Richard T. Walker records his encounters with the American landscape in video, installation, text, photography and music, raising questions about the journey toward consciousness and our relationship to the natural world. Walker’s diaristic work nods naturally to 19th-Century Romanticism and the intensity of landscape conjured by Caspar David Friedrich or Frederic Church, while the American landscape’s representation on film-the way that nature can become a protagonist in a narrative-is an equally strong inspiration.
In the two-channel video installation outside of all things (2013), a film begins with the crescendo of a repetitive dissonant chord as the artist as moves through the desert with a large cutout image of a mountain peak strapped to his back. Reviewing the work in Frieze, Colin Perry writes: “As the sun starts to set, the soundtrack changes to a programmed drumbeat and, as a coda, he plays a thumping tune to the landscape on a keyboard and a battery–powered amplifier. This set-up is rigged to a couple of neon strips in the shape of the outlines of two mountaintops, which blink in time to the music: a disco for the wilderness. The scene seems inexplicable, redolent of some form of communion beyond verbal or textual cognition.”

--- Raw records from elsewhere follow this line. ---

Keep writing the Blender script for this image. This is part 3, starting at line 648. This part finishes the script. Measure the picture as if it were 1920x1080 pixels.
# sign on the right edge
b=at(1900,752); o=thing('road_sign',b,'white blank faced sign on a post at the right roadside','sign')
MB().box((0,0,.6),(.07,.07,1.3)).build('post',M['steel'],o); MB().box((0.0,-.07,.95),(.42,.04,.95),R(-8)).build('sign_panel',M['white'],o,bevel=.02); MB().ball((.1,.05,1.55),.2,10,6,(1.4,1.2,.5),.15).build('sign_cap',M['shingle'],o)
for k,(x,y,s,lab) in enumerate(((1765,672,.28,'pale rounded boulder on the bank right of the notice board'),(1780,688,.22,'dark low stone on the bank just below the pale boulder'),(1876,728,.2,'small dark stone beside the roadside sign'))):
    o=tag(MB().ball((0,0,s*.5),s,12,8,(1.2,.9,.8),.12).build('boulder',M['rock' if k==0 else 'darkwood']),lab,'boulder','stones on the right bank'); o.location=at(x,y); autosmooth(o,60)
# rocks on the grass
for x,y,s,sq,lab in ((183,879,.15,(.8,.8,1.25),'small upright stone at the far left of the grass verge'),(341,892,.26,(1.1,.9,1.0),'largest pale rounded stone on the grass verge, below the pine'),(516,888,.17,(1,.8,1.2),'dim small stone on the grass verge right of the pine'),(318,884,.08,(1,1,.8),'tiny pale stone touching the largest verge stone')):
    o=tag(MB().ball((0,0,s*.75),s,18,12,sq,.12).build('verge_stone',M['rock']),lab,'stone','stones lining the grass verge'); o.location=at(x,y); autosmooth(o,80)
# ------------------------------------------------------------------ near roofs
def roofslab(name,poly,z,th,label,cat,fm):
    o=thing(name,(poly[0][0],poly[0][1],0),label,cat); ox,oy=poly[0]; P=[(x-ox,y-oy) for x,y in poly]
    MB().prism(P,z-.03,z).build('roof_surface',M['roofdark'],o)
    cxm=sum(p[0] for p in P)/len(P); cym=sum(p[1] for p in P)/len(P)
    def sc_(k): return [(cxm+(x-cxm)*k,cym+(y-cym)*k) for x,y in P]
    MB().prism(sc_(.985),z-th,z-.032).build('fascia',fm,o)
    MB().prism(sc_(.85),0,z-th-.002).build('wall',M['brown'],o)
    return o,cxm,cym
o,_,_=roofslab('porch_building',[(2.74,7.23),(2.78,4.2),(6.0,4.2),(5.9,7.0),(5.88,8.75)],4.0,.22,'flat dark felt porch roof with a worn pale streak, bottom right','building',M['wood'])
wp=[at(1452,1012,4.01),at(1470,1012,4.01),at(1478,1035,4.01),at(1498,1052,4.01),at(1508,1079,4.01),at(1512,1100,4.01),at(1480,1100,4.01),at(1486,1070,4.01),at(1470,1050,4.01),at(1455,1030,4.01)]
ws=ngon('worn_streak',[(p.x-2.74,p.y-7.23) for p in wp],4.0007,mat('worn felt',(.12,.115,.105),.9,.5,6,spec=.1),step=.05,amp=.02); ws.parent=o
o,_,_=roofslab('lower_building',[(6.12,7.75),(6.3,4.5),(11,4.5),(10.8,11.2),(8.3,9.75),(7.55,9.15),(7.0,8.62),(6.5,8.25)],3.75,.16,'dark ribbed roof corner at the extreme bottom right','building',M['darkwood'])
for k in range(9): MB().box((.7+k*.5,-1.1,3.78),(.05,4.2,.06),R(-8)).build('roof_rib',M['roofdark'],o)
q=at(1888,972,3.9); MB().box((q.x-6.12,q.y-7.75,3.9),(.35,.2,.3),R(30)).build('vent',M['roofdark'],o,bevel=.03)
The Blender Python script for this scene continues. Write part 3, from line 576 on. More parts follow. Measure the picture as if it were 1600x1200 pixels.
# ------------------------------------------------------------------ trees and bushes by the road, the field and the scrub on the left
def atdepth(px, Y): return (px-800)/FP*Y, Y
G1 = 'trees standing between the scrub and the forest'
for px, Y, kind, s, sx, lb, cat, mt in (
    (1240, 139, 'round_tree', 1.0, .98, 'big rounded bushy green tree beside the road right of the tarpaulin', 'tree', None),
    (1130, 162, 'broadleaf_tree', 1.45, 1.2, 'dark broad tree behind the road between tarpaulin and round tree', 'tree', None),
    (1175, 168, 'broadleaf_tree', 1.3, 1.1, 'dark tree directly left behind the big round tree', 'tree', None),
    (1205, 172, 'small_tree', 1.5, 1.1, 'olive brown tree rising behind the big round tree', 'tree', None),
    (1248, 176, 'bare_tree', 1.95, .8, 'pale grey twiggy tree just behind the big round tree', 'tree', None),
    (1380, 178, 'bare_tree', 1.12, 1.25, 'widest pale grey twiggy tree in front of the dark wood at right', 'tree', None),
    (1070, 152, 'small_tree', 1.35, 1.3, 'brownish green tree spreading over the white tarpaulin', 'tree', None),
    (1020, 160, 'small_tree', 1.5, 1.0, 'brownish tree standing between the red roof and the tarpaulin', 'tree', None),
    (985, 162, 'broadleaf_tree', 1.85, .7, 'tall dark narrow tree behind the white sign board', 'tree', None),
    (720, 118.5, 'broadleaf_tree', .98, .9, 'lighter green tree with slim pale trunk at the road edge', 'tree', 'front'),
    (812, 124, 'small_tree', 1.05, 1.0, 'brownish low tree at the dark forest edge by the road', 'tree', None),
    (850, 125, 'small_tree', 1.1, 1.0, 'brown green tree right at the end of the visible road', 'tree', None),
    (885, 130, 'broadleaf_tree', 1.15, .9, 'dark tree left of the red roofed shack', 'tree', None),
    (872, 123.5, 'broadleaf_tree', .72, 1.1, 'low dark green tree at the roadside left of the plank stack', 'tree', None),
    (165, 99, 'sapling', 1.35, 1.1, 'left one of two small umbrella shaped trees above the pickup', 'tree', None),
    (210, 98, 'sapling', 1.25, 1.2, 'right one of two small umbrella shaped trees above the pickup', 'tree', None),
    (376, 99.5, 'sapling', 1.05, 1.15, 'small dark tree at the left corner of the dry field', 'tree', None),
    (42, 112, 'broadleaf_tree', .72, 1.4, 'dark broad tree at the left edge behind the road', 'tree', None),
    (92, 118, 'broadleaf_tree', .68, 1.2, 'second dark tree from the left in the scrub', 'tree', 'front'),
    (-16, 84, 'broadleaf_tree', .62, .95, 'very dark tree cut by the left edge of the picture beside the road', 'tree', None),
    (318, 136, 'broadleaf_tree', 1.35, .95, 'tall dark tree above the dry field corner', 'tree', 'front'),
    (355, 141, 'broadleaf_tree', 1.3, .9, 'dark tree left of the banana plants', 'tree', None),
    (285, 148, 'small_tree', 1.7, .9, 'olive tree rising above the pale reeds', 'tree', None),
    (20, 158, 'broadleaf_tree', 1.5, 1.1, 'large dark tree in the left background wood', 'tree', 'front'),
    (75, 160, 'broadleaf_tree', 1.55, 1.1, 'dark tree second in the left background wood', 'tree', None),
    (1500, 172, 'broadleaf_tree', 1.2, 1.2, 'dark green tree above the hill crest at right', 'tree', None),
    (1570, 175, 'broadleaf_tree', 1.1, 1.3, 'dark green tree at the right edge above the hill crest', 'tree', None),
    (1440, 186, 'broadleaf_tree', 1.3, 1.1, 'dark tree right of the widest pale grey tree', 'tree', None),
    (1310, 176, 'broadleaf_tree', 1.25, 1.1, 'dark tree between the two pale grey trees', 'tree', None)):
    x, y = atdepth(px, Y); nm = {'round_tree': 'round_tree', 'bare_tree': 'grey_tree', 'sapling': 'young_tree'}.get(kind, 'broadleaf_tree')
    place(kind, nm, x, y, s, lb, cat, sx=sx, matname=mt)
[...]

Richard T. Walker (b. 1977, United Kingdom) has shown his work internationally in solo exhibitions at Spike Island, Bristol, UK; Carroll/Fletcher, London, UK; Franklin Art Works, Minneapolis, MN; and the Des Moines Art Center, Des Moines, IA. Group exhibitions include The Text: First Notions and Findings at Fabra iCoats Center d'Art Contemporani, Barcelona, Spain; Autonomous Regions at the Guangdong Times Museum, Guandong, China; Stage Presence at the San Francisco Museum of Modern Art, San Francisco, CA; Big Picture, K21, Dusseldorf, Germany; The Art of Pop Video at the Museum fur Angewandte Kunst, Cologne, Germany; Embodying at the Atlanta Contemporary Art Center, Atlanta, GA; and Meditators at the National Museum, Warsaw. Walker lives and works in San Francisco.